David Newhouse, an adjunct research professor in the School of Public Policy and Administration, is a recipient of the 2022 3M National Teaching Fellowship Award.

David Newhouse (Onondaga)

Professor and director, Chanie Wenjack School of Indigenous Studies, Trent University 

Long before many Canadians were having conversations about reconciliation, Dr. David Newhouse was cultivating the ground in which these changes could take root.

As a talented and inspiring educator in Indigenous Studies, Professor Newhouse has supported many landmark achievements at Trent University, including by creating a first-of-its-kind Indigenous Studies Ph.D. program, founding the First Peoples House of Learning and helping to craft the university mandate that ensures every undergraduate completes at least one course with an Indigenous focus. “I hold fast to the belief that it is not enough to teach about Indigenous peoples, but that Indigenous knowledge can inform pedagogy and academe in all its facets, extending its rafters to include it,” Professor Newhouse says.
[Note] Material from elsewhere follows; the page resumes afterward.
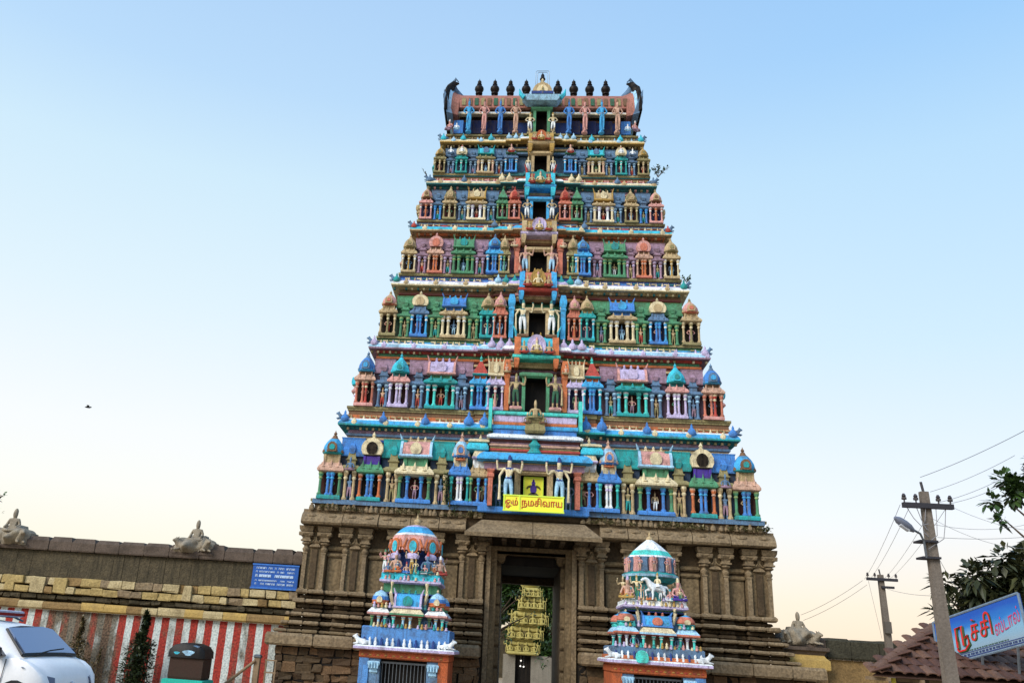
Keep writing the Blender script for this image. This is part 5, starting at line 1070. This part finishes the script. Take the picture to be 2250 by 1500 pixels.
t = thing('leaning_pole', 'old wooden pole leaning against the pale post', 'pole', (-11.6, -1.7, GZ)); ob('shaft', G().tube([(0, 0, -.0), (.8, .1, .66), (1.62, .18, .62-GZ)], .055, 7).mesh('shaft', WOOD, 60), t)
t = thing('wooden_stand', 'small weathered wooden stand before the stone plinth', 'stand', (-9.45, -1.3, 0))
for x in (-.2, .16): ob('upright', G().box(x, x+.05, -.03, .03, GZ, .64).mesh('upright', WOOD), t)
for z in (.22, .64): ob('crossbar', G().box(-.22, .23, -.035, .035, z, z+.05).mesh('crossbar', WOOD), t)

# ================================================================== WHITE CAR
WHITE = M('car_white', '#e9eaec', dirt=.12, scale=2, bump=.02, rough=.3, spec=.5, streak=.05, var=.04, dcol='#a09a90'); GLASS = simple('car_glass', '#7d8cab', .07, .9, .7); SIDEGL = simple('side_glass', '#14161c', .05, .8); BLK = simple('car_black', '#121316', .5); CHR = simple('chrome', '#c8ccd2', .15, .5, 1)
CA = R(-7); CP = at(48, 1442, -19.5)-Matrix.Rotation(CA, 3, 'Z')@Vector((.8, -.735, 1.02)); CP.z = -.02
car = thing('white_car', 'white people carrier parked at the left edge before the striped wall', 'car', CP, CA)
#   x along the car, forward positive;  (x, z_sill, z_belt, z_top, half width belt, half width top)
ST_ = [(-3.3, .5, .98, 1.3, .78, .62), (-3.2, .34, 1.0, 1.44, .84, .64), (-2.4, .3, 1.0, 1.53, .86, .66), (-1.2, .3, .99, 1.55, .86, .66), (-.25, .3, .98, 1.5, .86, .64), (.22, .3, .97, 1.44, .86, .62), (.82, .3, .96, .99, .85, .72), (.98, .32, .92, .955, .84, .7), (1.12, .34, .84, .88, .82, .66), (1.25, .36, .72, .77, .77, .6), (1.32, .4, .58, .64, .7, .55)]
rs = []
for x, zs, zb, zt, wb, wt in ST_:
    half = [(0, zs), (wb*.94, zs), (wb*1.02, zs+(zb-zs)*.45), (wb, zb-.03), (wb*.985, zb), ((wb+wt)/2, (zb+zt)/2), (wt, zt-.04), (wt*.9, zt-.005), (wt*.45, zt+.02), (0, zt+.025)]
    rs.append([(x, -a, b) for a, b in half]+[(x, a, b) for a, b in half[-2:0:-1]])
ob('body', G().rings(rs).mesh('body', WHITE, 38), car)
def quad(nm, pts, m, off=.006, par=car):
    pts = [Vector(p) for p in pts]; nn = (pts[1]-pts[0]).cross(pts[2]-pts[0]).normalized(); q = G().rings([[p+nn*off for p in pts], [p-nn*off for p in pts]]); return ob(nm, q.mesh(nm, m), par)
# windscreen with its black surround, side glass
ws = ob('windscreen', G().rings([[(.3+dx, -.6, 1.4+dz), (.3+dx, -.3, 1.437+dz), (.3+dx, .3, 1.437+dz), (.3+dx, .6, 1.4+dz), (.79+dx, .7, 1.02+dz), (.83+dx, .3, 1.035+dz), (.83+dx, -.3, 1.035+dz), (.79+dx, -.7, 1.02+dz)] for dx, dz in ((.035, .035), (0, 0))]).mesh('windscreen', GLASS, 80), car)
ob('windscreen_trim', G().tube([(.32, -.63, 1.41), (.8, -.735, 1.02)], .022, 5).tube([(.8, -.735, 1.02), (.87, -.3, 1.04), (.87, .3, 1.04), (.8, .735, 1.02)], .03, 5).tube([(.32, .63, 1.41), (.8, .735, 1.02)], .022, 5).mesh('windscreen_trim', BLK), car)
ob('wiper', G().tube([(.9, -.5, 1.04), (.86, -.1, 1.1), (.84, .3, 1.13)], .012, 5).mesh('wiper', BLK), car)
for s in (-1, 1):
    ob('side_window', G().rings([[(-.28, s*.885*y, 1.0), (.55, s*.885*y, 1.0), (.45, s*.86*y, 1.07), (.0, s*.70*y, 1.4), (-.28, s*.69*y, 1.44)] for y in (1, .9)]).mesh('side_window', SIDEGL), car)
    ob('side_window', G().rings([[(-2.2, s*.885*y, 1.02), (-.36, s*.885*y, 1.0), (-.36, s*.69*y, 1.45), (-2.2, s*.7*y, 1.47)] for y in (1, .9)]).mesh('side_window', SIDEGL), car)
    ob('wing_mirror', G().lathe([(.0, -.09), (.1, -.07), (.12, 0), (.1, .07), (0, .09)], 10, (.5, s*1.0, 1.05), sq=(.6, 1)).mesh('wing_mirror', BLK, 50), car)
    ob('mirror_arm', G().box(.4, .48, *sorted((s*.82, s*.98)), 1.0, 1.05).mesh('mirror_arm', BLK), car)
    ob('headlight', G().rings([[(1.1+dx, s*.815, .62), (1.1+dx, s*.8, .76), (1.29+dx, s*.5, .7), (1.34+dx, s*.52, .56), (1.26+dx, s*.74, .54)] for dx in (.04, -.1)]).mesh('headlight', simple('lamp_glass', '#4a5068', .1, .8)), car)
    ob('indicator', G().lathe([(.0, -.01), (.035, 0), (0, .012)], 8, (.95, s*.868, .84), sq=(1, .5)).mesh('indicator', simple('amber', '#6a7080', .3)), car)
    for x in (.85, -2.3): ob('wheel', G().lathe([(.1, -.1), (.3, -.1), (.33, -.06), (.33, .06), (.3, .1), (.1, .1)], 18).mesh('wheel', simple('tyre', '#17171a', .8), 40), car, (x, s*.78, .33)).rotation_euler = (math.pi/2, 0, 0)
    ob('door_seam', G().tube([(.62, s*.872, .95), (.6, s*.885, .6), (.55, s*.84, .34)], .008, 4).mesh('door_seam', BLK), car)
    ob('roof_rail', G().tube([(-2.4, s*.6, 1.58), (-2.2, s*.6, 1.63), (-.5, s*.58, 1.6), (-.3, s*.58, 1.54)], .02, 6).mesh('roof_rail', METAL), car)
gr = ob('grille', G().box(1.26, 1.35, -.48, .48, .42, .58).mesh('grille', BLK), car)
for k in range(3): ob('grille_bar', G().box(1.35, 1.37, -.46, .46, .44+k*.05, .455+k*.05).mesh('grille_bar', CHR), gr)
ob('badge', G().lathe([(0, -.01), (.05, 0), (0, .02)], 10, (1.33, 0, .62)).mesh('badge', CHR), car)
ob('bumper', G().rings([[(1.24, -.82, z), (1.38, -.6, z), (1.43, 0, z), (1.38, .6, z), (1.24, .82, z), (1.1, .7, z), (1.1, -.7, z)] for z in (.25, .45)]).mesh('bumper', WHITE), car)
rk = thing('roof_box', 'pale tray with a red end strapped on the roof of the white car', 'roof box', tuple(CP+Matrix.Rotation(CA, 3, 'Z')@Vector((-.75, .1, 1.6))), CA)
ob('tray', G().rect(-.55, .5, -.4, .4, [(.03, 0), (0, .02), (0, .1), (.03, .11)]).mesh('tray', M('pale_board', '#b9c2d6', dirt=.2)), rk); ob('end_strip', G().box(.505, .56, -.36, .36, .02, .07).mesh('end_strip', M('red_strip', '#7a1713', dirt=.2)), rk)

# ================================================================== POLES AND WIRES
def pole(label, base, top, r0, r1, arm, extra=()):
    base, top = Vector(base), Vector(top); t = thing('utility_pole', label, 'utility pole', base); d = top-base
    q = G(); u = d.normalized()
    q.rings([[(x*k+d.x*f, y*k+d.y*f, d.z*f) for x, y in ((-1, -.8), (1, -.8), (1, .8), (-1, .8))] for f, k in ((0, r0), (.5, (r0+r1)/2), (1, r1))]); ob('shaft', q.mesh('shaft', CONC), t)
    z = d.z-arm[1]; c = Vector((d.x*z/d.z, -r1*1.3, z))
    ob('crossarm', G().box(c.x-arm[0], c.x+arm[0], c.y-.05, c.y+.05, z-.05, z+.05).mesh('crossarm', simple('dark_iron', '#2c2a30', .6)), t)
    for k in range(4):
        x = c.x+(-.92, -.45, .45, .92)[k]*arm[0]; ob('insulator', cached(('ins', round(r1, 2)), lambda: G().lathe([(.015, 0), (.015, .05), (.05, .06), (.05, .1), (.03, .11), (.045, .13), (.02, .18)], 8).mesh('insulator', simple('porcelain', '#3b3434', .3), 40)), t, (x, c.y, z+.05))
    ob('top_pin', G().tube([(d.x, 0, d.z-.02), (d.x-.03, 0, d.z+.2)], .025, 6).mesh('top_pin', simple('dark_iron', '#2c2a30', .6)), t)
    return t, base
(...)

Nationally, Professor Newhouse has provided leadership through organizations such as Canadian Institutes of Health Research, the Social Sciences and Humanities Research Council and the Canadian Association of University Teachers. As the long-serving department chair and now director of Trent’s Chanie Wenjack School of Indigenous Studies, he leads by example and has encouraged and empowered generations of Indigenous students in their academic and cultural pursuits.

He also inspires students to use their education to create lasting change by always asking, “Now that you know this, what will you do with the knowledge you’ve gained?”

The 3M National Teaching Fellowship was created in 1986 by the Society for Teaching and Learning in Higher Education (STLHE) to recognize exceptional teachers in post-secondary education. Every year, the fellowship celebrates 10 university and college educators who show leadership in enhancing post-secondary education and a sustained dedication to undergraduate education. Winners become lifetime members of the society, a national organization working to advance teaching and learning in higher education.